Idéia de Lula

A idéia não é nova, mas agora pertence ao presidente Lula: transformar prédios e casas abandonados ou desabitados – versão urbana das terras improdutivas – nos centros urbanos do Brasil em moradias para famílias pobres e carentes.

Ele colocou-a à nação na última sexta-feira, em Blumenau-SC, onde, além de beber cerveja na 20.ª Oktoberfest (não todas que gostaria, conforme reclamou, aludindo à vigilância da imprensa), presidiu a inauguração de um pequeno conjunto habitacional (160 apartamentos) destinado a pessoas de baixa renda, financiado pela Caixa Econômica Federal. Apenas para evitar qualquer mal-entendido, ressalve-se que a cerveja foi bebida depois do discurso. Portanto, nenhuma influência teve sobre ele.

Segundo Lula, a carência habitacional brasileira hoje está na casa dos 6,5 milhões de unidades, “pouca coisa” se considerado outro número (que ninguém sabe de onde saiu) – os 4,5 milhões de imóveis desocupados em grandes cidades como Rio de Janeiro, São Paulo e Belo Horizonte. “Vamos ter de encontrar um jeito de transformar esses prédios desocupados em habitações para pessoas pobres”, disse Lula.

Defendendo a proposta que lhe saiu como se fosse “ovo de Colombo”, o presidente destacou que o aproveitamento das residências desocupadas dispensaria obras de saneamento e de energia elétrica – instalações, entre outras, já feitas. “As pessoas poderiam morar – aduziu – no centro da cidade a um preço compatível com o salário que ganham.” E reforçou: “Isso só pode ser feito se nós tivermos critérios e determinação política de transformar a realidade num sonho para o povo trabalhador deste País”. Seria de corrigir: para transformar sonho em realidade. Mas isso não tem muita importância.

A idéia de Lula preocupou imediatamente o secretário nacional de Habitação do Ministério das Cidades, Jorge Hereda. Ele procurou esclarecer que Lula, quando fala nesse projeto de aproveitamento de imóveis desocupados, não está falando em ocupação de prédios. Esclareceu que “são imóveis vazios, mas têm donos” e, por isso, “de jeito nenhum” a proposta pode ser entendida como algum incentivo, convite ou sugestão de invasão de imóveis desocupados – novos ou velhos. “Não falamos em ocupação”, sublinhou Hereda.

Imóveis podem estar desocupados por diversos motivos. Por velhice e desgaste, por decisão judicial de qualquer natureza, por defeito sério ou erro de projeto, por motivo de morte na família ou aguardando o desfecho de processo de partilha… enfim, por um infinito número de causas. Ninguém deixa de ganhar dinheiro com um imóvel gratuitamente, excetuando-se o próprio governo (de qualquer das três esferas), como aqui temos por exemplo o abandonado fórum do Centro Cívico. Sem a truculência da invasão, seja por parte do governo, seja por parte dos sem-teto, será necessária muita criatividade para encontrar meios de solucionar rapidamente problemas para dar a esses imóveis a nobre finalidade imaginada pelo presidente.

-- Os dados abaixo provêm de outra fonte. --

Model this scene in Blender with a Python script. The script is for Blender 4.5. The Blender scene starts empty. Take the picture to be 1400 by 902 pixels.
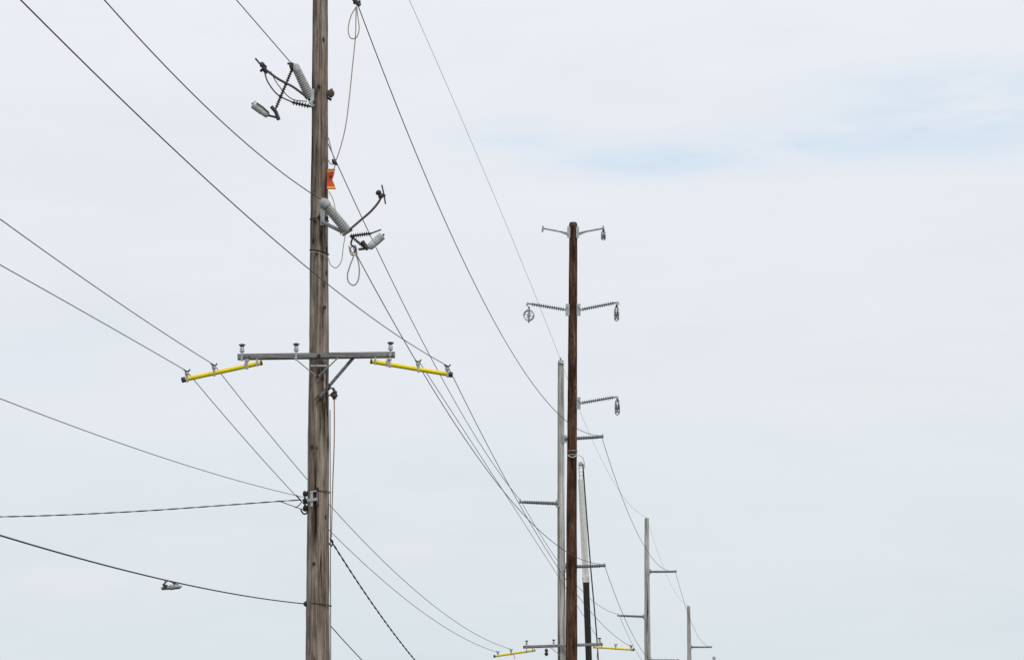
import bpy, math, random
import numpy as np
from mathutils import Vector, Matrix, noise
random.seed(4)
sc=bpy.context.scene
F=3915.0; HZ=1138.0; CZ=1.7; D1=45.0; D2=90.0; D3=135.0; D4=180.0
K=401/F     # heading of the pole line (dx per dy)
def P(u,v,d=D1): return Vector(((u-700)*d/F, d, CZ+(HZ-v)*d/F))

# ---------------- materials ----------------
def newmat(name):
    m=bpy.data.materials.new(name); m.use_nodes=True
    nt=m.node_tree; b=nt.nodes['Principled BSDF']; return m,nt,b
def N(nt,t,**kw):
    n=nt.nodes.new(t)
    for k,v in kw.items(): setattr(n,k,v)
    return n
def ramp(nt,src,stops):
    r=N(nt,'ShaderNodeValToRGB'); e=r.color_ramp.elements
    while len(e)<len(stops): e.new(0.5)
    for i,(p,c) in enumerate(stops): e[i].position=p; e[i].color=(*c,1)
    nt.links.new(src,r.inputs[0]); return r.outputs[0]
def mul(nt,a,b,fac=1.0,mode='MULTIPLY'):
    m=N(nt,'ShaderNodeMix',data_type='RGBA',blend_type=mode); m.inputs[0].default_value=fac
    nt.links.new(a,m.inputs[6]); nt.links.new(b,m.inputs[7]); return m.outputs[2]
def coord(nt,scale,loc=(0,0,0)):
    tc=N(nt,'ShaderNodeTexCoord'); mp=N(nt,'ShaderNodeMapping'); mp.inputs['Scale'].default_value=scale; mp.inputs['Location'].default_value=loc
    nt.links.new(tc.outputs['Object'],mp.inputs[0]); return mp.outputs[0]
def noise_n(nt,vec,scale,detail=6,rough=0.6):
    n=N(nt,'ShaderNodeTexNoise'); n.inputs['Scale'].default_value=scale; n.inputs['Detail'].default_value=detail
    n.inputs['Roughness'].default_value=rough; nt.links.new(vec,n.inputs['Vector']); return n.outputs['Fac']
def wood(name,cols,scale=(1,1,0.05),s=28,cr=0.55,spots=True,large=0.6,bump=0.5,splits=True,hi=1.15):
    m,nt,b=newmat(name); v=coord(nt,scale)
    fine=noise_n(nt,v,s,8,0.7)
    c=ramp(nt,fine,[(0.3,cols[0]),(0.43,cols[1]),(0.56,cols[2]),(0.72,cols[3])])
    crack=noise_n(nt,coord(nt,(scale[0],scale[1],scale[2]*0.7),(5,3,1)),s*0.55,4,0.6)
    ck=ramp(nt,crack,[(cr-0.19,(0.14,0.12,0.11)),(cr-0.14,(0.8,0.78,0.76)),(cr,(1,1,1))])
    c=mul(nt,c,ck)
    if splits:   # drying checks: thin dark lines along the grain
        sp_=noise_n(nt,coord(nt,tuple(x*(0.35 if x<0.5 else 1) for x in scale),(11,7,2)),s*0.42,3,0.5)
        c=mul(nt,c,ramp(nt,sp_,[(0.485,(1,1,1)),(0.496,(.22,.19,.17)),(0.504,(.22,.19,.17)),(0.515,(1,1,1))]),0.85)
    lg=noise_n(nt,coord(nt,(2.2,2.2,0.8)),1.5,6,0.7)
    c=mul(nt,c,ramp(nt,lg,[(0.34,(large,large*0.96,large*0.93)),(0.5,(1,1,1)),(0.64,(hi,hi,hi))]))
    if spots:
        vo=N(nt,'ShaderNodeTexVoronoi'); vo.inputs['Scale'].default_value=6.0
        nt.links.new(coord(nt,(1,1,0.4)),vo.inputs['Vector'])
        c=mul(nt,c,ramp(nt,vo.outputs['Distance'],[(0.08,(0.14,0.1,0.08)),(0.16,(1,1,1))]))
    nt.links.new(c,b.inputs['Base Color']); b.inputs['Roughness'].default_value=0.92
    b.inputs['Specular IOR Level'].default_value=0.12
    bp=N(nt,'ShaderNodeBump'); bp.inputs['Strength'].default_value=bump; bp.inputs['Distance'].default_value=0.02
    nt.links.new(fine,bp.inputs['Height']); nt.links.new(bp.outputs[0],b.inputs['Normal'])
    return m
def plain(name,col,rough=0.5,metal=0.0,var=0.25,sc_=14,spec=0.4):
    m,nt,b=newmat(name); v=coord(nt,(1,1,1)); n=noise_n(nt,v,sc_,5,0.65)
    lo=tuple(x*(1-var) for x in col); hi=tuple(min(1,x*(1+var)) for x in col)
    nt.links.new(ramp(nt,n,[(0.32,lo),(0.68,hi)]),b.inputs['Base Color'])
    b.inputs['Roughness'].default_value=rough; b.inputs['Metallic'].default_value=metal
    b.inputs['Specular IOR Level'].default_value=spec
    return m
M={}
M['wood']=wood('weathered_wood',[(0.07,0.052,0.042),(0.19,0.148,0.12),(0.33,0.275,0.235),(0.52,0.455,0.40)],s=22,large=.55,bump=.7,hi=1.2)
M['arm']=wood('grey_arm_wood',[(0.08,0.08,0.08),(0.17,0.168,0.166),(0.25,0.248,0.245),(0.34,0.335,0.33)],scale=(0.06,1,1),s=30,spots=False,large=0.8,splits=False)
M['brown']=wood('creosote_wood',[(0.022,0.012,0.009),(0.06,0.030,0.020),(0.125,0.064,0.042),(0.25,0.15,0.105)],scale=(1,1,.1),s=14,spots=True,large=0.4,hi=1.5,splits=False)
M['greyp']=wood('silver_wood',[(0.26,0.25,0.24),(0.40,0.39,0.375),(0.55,0.54,0.52),(0.68,0.665,0.64)],s=12,spots=False,large=0.82,splits=True)
M['poly']=plain('grey_polymer',(0.36,0.365,0.37),0.5)
M['polyd']=plain('dark_grey_polymer',(0.17,0.185,0.195),0.5)
M['galv']=plain('galvanised_steel',(0.42,0.43,0.44),0.45,0.5)
M['dark']=plain('dark_steel',(0.045,0.04,0.038),0.6)
M['rust']=plain('rusty_steel',(0.11,0.07,0.055),0.8)
M['wire']=plain('weathered_conductor',(0.055,0.055,0.06),0.6)
M['wirel']=plain('aluminium_conductor',(0.22,0.22,0.23),0.6)
M['cable']=plain('black_cable',(0.03,0.03,0.032),0.6)
M['yellow']=plain('yellow_fibreglass',(0.93,0.72,0.008),0.35,var=0.06)
M['white']=plain('grey_porcelain',(0.50,0.51,0.525),0.3,var=0.18)
M['rope']=plain('tan_rope',(0.34,0.28,0.22),0.9)
M['ropeo']=plain('brown_rope',(0.33,0.2,0.13),0.9)
M['orange']=plain('orange_vinyl',(0.9,0.10,0.025),0.5,var=0.12)
M['yel2']=plain('yellow_tape',(0.85,0.6,0.05),0.5,var=0.1)
M['black']=plain('black_paint',(0.012,0.012,0.014),0.35)
M['whitep']=plain('white_paint',(0.72,0.71,0.68),0.4,var=0.1)
M['tyre']=plain('tyre_rubber',(0.02,0.02,0.02),0.8)
M['glass']=plain('window_glass',(0.03,0.04,0.05),0.08)

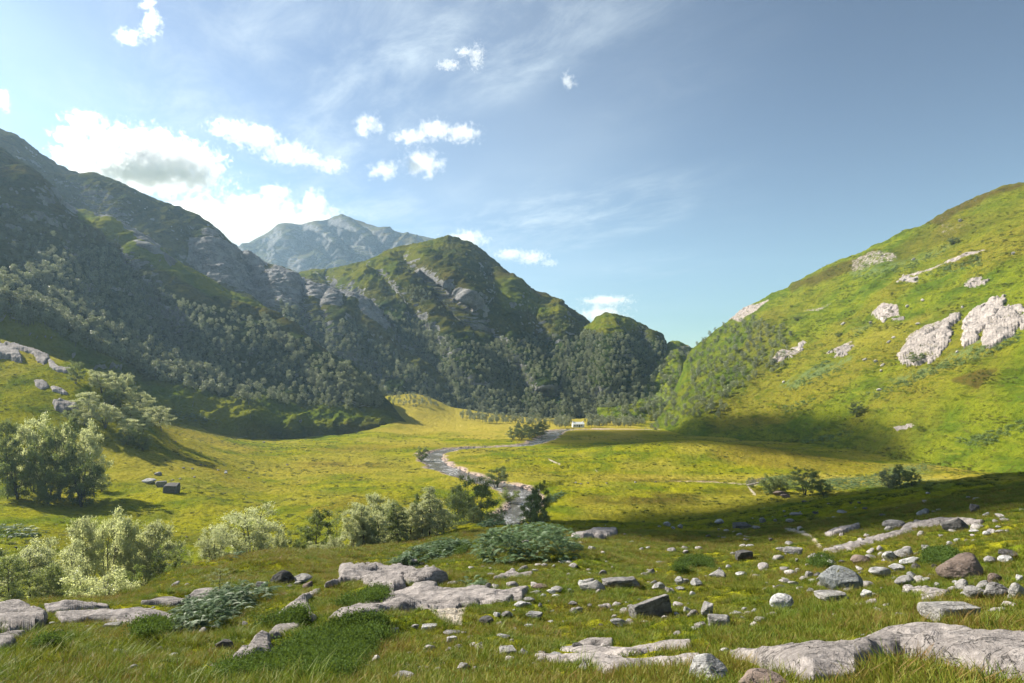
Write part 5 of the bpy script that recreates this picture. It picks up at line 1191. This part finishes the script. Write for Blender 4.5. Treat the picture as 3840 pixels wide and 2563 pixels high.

Para que não se diga, como aves de mau agouro, que o discurso de Lula pode acabar detonando a “reforma urbana” nos moldes em que está encaminhada a “reforma agrária”, com invasões e violência (já verificada em São Paulo com o movimento dos sem-teto), seria de bom alvitre que o governo federal, antes de tumultuar o que já está tumultuado, explicasse à nação como é que pretende resolver o problema da moradia – um dos grandes problemas que aí estão para ser resolvidos. Até aqui, não ouvimos uma vírgula sequer de qualquer política abrangente (e consistente) neste sentido.